■ WRITTEN EXERCISE: Check every line of the entries that follow, and copy the ones containing "pixels".

-=-=-

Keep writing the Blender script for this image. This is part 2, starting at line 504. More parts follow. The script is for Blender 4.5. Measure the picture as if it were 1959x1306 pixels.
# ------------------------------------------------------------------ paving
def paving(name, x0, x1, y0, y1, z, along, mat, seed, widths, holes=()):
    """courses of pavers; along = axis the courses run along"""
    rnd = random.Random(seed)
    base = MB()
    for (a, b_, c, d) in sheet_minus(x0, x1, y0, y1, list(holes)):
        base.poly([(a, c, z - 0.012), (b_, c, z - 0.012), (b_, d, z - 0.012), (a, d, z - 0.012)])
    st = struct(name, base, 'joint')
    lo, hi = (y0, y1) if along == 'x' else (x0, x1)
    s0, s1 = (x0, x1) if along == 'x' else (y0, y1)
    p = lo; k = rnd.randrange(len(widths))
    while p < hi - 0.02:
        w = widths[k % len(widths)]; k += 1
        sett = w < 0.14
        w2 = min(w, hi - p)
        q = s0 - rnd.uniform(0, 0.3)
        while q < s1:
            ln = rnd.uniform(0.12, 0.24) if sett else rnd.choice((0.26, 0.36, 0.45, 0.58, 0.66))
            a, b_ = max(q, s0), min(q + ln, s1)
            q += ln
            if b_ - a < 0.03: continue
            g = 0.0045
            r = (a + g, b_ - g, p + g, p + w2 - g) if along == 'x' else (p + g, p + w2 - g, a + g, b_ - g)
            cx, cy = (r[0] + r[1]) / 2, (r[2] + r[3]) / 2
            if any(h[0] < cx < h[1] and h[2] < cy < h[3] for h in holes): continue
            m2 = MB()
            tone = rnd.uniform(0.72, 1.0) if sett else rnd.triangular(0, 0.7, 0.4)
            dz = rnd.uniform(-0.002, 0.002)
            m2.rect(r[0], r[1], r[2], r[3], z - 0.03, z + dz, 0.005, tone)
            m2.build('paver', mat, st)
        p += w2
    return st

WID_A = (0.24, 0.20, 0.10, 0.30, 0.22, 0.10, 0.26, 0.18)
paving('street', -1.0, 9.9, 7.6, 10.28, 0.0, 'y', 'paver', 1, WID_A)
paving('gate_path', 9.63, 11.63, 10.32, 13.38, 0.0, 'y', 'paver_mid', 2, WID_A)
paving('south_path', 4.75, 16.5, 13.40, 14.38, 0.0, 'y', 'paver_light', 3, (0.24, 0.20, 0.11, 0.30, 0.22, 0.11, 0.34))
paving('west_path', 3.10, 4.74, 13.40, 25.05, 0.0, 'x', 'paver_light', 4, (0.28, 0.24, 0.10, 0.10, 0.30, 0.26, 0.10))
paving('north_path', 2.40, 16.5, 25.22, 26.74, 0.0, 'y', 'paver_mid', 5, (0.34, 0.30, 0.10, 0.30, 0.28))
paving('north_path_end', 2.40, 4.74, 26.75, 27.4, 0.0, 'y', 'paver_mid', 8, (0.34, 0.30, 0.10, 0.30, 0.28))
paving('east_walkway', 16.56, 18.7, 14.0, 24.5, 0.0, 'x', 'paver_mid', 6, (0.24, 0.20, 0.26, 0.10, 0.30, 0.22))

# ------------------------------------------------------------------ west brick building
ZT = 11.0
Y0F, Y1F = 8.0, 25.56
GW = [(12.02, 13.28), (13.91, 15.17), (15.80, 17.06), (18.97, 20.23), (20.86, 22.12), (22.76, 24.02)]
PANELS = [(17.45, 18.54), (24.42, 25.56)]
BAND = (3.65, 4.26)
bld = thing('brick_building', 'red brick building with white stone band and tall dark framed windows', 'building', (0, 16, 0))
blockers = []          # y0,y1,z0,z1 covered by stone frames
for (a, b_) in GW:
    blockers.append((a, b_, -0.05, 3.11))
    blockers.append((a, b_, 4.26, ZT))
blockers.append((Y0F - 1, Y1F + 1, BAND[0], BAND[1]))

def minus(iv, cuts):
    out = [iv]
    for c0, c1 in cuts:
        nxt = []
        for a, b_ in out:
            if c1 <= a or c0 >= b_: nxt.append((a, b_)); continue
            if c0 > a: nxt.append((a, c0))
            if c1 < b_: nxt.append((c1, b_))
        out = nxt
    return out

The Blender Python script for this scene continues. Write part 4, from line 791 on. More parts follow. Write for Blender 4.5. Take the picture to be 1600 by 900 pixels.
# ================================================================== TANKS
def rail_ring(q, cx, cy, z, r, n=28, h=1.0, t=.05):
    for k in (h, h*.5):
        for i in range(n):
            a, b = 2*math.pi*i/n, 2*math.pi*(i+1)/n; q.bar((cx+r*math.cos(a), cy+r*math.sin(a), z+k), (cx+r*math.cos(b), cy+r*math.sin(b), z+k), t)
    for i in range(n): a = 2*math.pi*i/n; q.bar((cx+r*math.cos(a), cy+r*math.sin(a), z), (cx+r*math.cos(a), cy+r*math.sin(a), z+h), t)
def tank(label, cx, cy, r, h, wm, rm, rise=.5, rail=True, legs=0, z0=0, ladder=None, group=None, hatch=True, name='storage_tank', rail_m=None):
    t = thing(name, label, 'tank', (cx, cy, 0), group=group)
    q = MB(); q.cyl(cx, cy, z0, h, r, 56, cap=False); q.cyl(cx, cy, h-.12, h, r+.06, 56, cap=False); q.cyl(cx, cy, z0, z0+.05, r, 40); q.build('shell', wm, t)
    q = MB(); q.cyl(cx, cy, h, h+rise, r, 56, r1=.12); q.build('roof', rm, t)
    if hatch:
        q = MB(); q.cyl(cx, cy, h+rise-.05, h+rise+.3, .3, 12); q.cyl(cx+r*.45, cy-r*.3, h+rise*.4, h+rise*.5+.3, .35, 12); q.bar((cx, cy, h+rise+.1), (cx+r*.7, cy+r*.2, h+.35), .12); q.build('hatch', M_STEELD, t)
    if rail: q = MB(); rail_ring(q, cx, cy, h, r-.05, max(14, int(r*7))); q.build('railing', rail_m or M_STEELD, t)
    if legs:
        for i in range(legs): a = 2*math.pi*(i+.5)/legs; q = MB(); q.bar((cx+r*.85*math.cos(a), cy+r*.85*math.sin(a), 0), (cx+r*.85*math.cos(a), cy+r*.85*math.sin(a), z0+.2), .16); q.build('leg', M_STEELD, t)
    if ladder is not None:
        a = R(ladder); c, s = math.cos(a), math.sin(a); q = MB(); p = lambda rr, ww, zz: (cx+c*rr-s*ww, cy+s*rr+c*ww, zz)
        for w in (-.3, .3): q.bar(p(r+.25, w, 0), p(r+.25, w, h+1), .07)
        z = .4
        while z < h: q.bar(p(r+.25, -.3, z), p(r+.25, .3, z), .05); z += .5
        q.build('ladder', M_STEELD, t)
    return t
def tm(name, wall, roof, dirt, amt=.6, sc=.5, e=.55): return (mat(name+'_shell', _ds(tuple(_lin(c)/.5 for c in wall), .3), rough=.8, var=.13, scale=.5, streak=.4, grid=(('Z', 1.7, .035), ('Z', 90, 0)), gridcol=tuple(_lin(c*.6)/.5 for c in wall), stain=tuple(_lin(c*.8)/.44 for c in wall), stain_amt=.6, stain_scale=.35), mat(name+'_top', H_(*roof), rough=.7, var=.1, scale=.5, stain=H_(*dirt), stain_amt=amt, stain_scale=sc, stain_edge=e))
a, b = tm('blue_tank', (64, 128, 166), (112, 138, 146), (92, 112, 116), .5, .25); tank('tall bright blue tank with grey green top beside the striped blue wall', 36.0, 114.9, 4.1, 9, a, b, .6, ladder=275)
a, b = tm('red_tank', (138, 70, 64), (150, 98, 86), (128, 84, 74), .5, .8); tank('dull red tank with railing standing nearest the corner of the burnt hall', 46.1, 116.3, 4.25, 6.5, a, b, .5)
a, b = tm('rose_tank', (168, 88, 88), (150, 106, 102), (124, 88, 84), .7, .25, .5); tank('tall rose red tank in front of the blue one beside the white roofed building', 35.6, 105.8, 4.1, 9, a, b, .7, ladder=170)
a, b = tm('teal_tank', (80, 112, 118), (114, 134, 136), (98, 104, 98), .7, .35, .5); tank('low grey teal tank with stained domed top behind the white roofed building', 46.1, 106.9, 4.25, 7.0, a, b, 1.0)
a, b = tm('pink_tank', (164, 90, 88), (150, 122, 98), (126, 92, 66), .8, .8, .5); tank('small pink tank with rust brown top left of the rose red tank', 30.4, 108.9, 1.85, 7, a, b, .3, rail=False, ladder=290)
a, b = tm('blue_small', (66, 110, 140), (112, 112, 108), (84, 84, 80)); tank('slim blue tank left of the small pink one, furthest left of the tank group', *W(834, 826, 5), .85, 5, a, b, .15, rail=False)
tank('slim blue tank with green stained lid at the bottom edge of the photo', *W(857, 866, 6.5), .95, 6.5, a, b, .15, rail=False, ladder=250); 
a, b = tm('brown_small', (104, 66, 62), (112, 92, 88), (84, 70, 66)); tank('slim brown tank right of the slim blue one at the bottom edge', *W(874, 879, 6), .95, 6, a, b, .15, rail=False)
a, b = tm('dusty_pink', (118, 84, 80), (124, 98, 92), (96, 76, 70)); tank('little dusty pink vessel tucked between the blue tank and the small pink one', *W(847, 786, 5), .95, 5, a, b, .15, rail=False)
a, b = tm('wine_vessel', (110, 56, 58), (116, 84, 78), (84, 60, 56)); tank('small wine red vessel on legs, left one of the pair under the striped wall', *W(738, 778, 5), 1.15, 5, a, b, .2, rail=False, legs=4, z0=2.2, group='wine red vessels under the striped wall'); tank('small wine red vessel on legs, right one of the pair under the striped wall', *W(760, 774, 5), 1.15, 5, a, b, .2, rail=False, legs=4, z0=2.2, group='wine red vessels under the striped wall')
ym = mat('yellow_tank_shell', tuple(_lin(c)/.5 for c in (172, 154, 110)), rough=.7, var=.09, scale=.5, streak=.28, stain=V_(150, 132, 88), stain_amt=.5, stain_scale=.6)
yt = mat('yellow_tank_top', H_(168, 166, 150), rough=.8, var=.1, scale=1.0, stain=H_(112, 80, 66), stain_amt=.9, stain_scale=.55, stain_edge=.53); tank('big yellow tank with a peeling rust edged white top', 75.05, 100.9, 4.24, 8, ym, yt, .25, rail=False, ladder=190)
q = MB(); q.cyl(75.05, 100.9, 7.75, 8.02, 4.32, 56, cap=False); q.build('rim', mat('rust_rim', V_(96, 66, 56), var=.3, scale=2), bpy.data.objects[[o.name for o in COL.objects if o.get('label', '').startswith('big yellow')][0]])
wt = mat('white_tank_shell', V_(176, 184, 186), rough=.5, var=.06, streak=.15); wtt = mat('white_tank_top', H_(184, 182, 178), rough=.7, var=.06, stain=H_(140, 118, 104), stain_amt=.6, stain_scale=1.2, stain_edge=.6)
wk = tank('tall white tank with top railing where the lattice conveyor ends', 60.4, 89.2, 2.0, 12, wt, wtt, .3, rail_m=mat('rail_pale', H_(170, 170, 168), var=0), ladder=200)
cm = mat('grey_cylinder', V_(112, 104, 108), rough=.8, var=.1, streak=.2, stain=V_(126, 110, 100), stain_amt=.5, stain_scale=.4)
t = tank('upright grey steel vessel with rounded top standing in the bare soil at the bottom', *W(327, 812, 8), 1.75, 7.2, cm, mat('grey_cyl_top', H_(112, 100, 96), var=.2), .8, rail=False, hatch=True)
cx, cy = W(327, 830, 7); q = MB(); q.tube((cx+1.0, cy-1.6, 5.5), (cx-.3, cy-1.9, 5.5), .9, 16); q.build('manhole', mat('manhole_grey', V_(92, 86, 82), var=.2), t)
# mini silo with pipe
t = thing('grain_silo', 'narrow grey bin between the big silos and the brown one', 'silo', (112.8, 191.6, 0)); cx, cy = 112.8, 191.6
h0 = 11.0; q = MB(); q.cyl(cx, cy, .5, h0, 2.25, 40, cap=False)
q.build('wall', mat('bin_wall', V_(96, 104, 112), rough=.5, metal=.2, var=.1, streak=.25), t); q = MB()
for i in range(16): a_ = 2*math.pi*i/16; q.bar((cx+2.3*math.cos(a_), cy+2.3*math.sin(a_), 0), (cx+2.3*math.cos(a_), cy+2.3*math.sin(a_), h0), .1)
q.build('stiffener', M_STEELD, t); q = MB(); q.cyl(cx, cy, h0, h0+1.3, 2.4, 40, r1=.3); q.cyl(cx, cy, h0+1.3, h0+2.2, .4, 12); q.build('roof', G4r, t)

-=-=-

■ ANSWER FOR THE TASK:
Keep writing the Blender script for this image. This is part 2, starting at line 504. More parts follow. The script is for Blender 4.5. Measure the picture as if it were 1959x1306 pixels.
The Blender Python script for this scene continues. Write part 4, from line 791 on. More parts follow. Write for Blender 4.5. Take the picture to be 1600 by 900 pixels.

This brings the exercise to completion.